Pero ¡ojalá fuéramos solo saber! ¡Ojalá pudiéramos definirnos por nuestro entender! Si lo que somos fuera solo lo que pensamos, nuestra inteligencia... ¡qué distintas serían las cosas! Pero nuestro saber se mezcla con nuestro querer; nuestro querer con nuestro sentir, que a la vez es muchos sentires, muchos quereres: el uno que se choca con el otro. Uno que se puede manejar, el otro no: ese que se hace prepotente en nuestras compulsiones, en nuestro inconsciente o subconsciente, en nuestras taras de chicos y de grandes, en nuestros traumas, en nuestras timideces, en nuestras programaciones culturales y, también, en nuestros cobardes compromisos con el mundo, en nuestros pequeños y grandes vicios, en nuestras comodidades, ¡en nuestras perezas!... Todo entretejido alrededor de esa cosa tan nuestra, tan mía, ¡tan que no la toqués! de mi ego... Si: ahí va mi inteligencia: se lo que tengo que hacer, se donde está la verdad, pero ¿darte lo demás?, ¿renunciar a mis licencias, a mis poltronerías, a mis ocultas pecaminosidades?, sobre todo ¿darte mi yo?

¡Vamos cristiano!, ya lo sabes, ahora decídete: ¡hazlo entrar! No dejes que se vaya de tu lado y siga adelante... "Quédate con nosotros, porque ya es tarde y el día se acaba". ¡Decíselo, decíselo!: "No te vayas, ya me decidiré, quédate conmigo, que ya se va haciendo tarde en mi vida y se me termina el día..."

Si: invítalo a tu casa. ¡Más todavía!: invítalo a tu mesa.... No solo a tu cabeza, a tu inteligencia: ¡a tu mesa!. La mesa: ese símbolo de la vida, del encuentro entre personas que se quieren. Cristo no es una idea, una divisa, una bandera, un catecismo, un tratado de teología. Cristo es Alguien que quiere entrar como amigo y hermano y Señor en tu existencia; que quiere compartir con vos su pan. No te habla desde el libro, desde el escenario donde expone el conferencista, desde la cátedra: te habla en el encuentro de tu vida con la suya. Con la que tenía cuando era como vos en Palestina, hace dos mil años, muriendo por vos; con la que tiene ahora abundosa, exuberante, pletórica, desde su gloriosa Resurrección.

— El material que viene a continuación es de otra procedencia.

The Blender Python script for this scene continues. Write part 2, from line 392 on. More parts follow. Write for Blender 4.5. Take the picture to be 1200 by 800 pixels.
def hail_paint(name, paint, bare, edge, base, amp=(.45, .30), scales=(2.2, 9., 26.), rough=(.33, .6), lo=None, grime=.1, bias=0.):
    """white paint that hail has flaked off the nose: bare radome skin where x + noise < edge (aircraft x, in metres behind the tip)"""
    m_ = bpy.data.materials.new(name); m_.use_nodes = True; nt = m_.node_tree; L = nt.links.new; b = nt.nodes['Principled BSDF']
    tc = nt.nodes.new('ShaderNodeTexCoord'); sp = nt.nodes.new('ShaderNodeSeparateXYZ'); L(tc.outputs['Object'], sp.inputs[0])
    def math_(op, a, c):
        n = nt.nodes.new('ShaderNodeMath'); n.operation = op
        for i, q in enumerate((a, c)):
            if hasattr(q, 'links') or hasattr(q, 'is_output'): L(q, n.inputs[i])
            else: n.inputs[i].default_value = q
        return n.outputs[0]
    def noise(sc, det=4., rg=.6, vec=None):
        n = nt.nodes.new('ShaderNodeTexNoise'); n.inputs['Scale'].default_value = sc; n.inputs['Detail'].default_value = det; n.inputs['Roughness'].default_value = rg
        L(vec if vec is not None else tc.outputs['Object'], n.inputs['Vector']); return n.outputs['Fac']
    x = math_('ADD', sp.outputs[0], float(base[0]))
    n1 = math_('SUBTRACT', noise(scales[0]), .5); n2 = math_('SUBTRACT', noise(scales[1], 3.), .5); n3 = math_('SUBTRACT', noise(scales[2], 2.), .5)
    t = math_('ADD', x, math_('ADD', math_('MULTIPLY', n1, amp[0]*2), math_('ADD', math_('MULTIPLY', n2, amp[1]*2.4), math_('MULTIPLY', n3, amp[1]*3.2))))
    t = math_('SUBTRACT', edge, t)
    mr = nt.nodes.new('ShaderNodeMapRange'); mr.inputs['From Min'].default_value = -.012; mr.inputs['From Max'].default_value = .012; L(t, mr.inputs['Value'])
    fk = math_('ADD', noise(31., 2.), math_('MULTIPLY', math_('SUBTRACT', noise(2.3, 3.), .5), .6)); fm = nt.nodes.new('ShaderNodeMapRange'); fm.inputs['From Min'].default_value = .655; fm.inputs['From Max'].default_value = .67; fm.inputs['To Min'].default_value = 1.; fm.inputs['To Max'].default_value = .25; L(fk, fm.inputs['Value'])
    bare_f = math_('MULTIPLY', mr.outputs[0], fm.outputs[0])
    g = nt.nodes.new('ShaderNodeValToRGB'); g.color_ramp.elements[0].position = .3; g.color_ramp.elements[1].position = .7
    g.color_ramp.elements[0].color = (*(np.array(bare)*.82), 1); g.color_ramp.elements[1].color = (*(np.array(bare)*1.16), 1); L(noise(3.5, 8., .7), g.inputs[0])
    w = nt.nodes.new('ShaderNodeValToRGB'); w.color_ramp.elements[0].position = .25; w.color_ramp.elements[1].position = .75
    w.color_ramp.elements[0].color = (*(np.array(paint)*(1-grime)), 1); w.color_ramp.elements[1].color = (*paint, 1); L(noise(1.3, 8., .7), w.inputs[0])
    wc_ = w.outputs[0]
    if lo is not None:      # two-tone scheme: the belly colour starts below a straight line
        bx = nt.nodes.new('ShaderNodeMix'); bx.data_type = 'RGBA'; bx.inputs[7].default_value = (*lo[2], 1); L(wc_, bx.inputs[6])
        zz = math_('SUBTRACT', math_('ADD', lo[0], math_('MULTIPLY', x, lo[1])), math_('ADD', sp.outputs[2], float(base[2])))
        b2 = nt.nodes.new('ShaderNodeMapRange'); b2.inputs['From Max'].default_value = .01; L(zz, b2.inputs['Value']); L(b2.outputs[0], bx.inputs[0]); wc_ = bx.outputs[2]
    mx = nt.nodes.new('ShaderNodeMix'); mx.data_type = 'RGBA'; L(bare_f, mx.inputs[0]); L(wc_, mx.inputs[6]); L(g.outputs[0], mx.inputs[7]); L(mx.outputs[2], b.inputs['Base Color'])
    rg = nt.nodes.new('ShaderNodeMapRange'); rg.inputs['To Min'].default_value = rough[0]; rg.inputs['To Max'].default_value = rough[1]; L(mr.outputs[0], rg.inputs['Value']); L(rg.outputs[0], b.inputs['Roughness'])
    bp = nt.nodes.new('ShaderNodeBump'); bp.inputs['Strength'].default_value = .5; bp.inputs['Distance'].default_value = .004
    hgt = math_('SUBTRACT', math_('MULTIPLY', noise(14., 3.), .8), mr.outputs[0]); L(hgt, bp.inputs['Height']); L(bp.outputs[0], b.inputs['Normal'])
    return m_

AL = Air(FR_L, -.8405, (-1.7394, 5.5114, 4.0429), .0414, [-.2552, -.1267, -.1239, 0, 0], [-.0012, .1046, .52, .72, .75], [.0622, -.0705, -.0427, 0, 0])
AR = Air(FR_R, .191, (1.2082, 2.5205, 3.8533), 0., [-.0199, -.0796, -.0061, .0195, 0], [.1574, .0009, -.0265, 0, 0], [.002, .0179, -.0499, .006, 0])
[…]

Desde ese vivir quiere hacerte arder definitivamente tu corazón y, desde allí, volver a hacerte enfrentar el mundo, y aunque en el mundo ya sea de noche, regresar con su anuncio gozoso a Jerusalén ...

Dale la cabecera de tu mesa. Que El se siente en el puesto más importante de tu casa, de tu vivir... Que no sea solo la imagen que cuelga de tus paredes: sea El quien realmente parta y te de el pan. No solo que en El pienses sino que de El vivas. Y, si te encontrás verdaderamente con El, ya aceptarás que, en su nueva vida de Resucitado, está mucho más allá de tus sentidos y aún de tu entender: aparecerá y desaparecerá, lo verás y no lo verás, pero ya casi no te importará, porque siempre sabrás que lo podes encontrar, muy al lado tuyo, al partir el pan.

Liturgia de la palabra; liturgia de la eucaristía: las dos partes de la Misa. Dios, a quien escuchás en su decir; Jesús, que se sienta a la mesa y se te da en vino y en pan. Camino de Emaús; camino de tu vida; misa del cristiano. Escuchar y vivir; entender y amar; comprender y darse; creer y obrar; ¡palabra y pan!

Señor Jesús, vence mis tristezas, vence mi pusilanimidad, vence mis resistencias. No me dejes solo con el saber, hazme llegar de una vez a Emaús... Dame tu palabra, pero dame también tu pan. Hazme entender; pero hazme sobre todo amar.

Y dame también la fuerza, y el convencimiento, y las ganas, y la alegría, de poder llegar a mis hermanos y contarles que te encontré.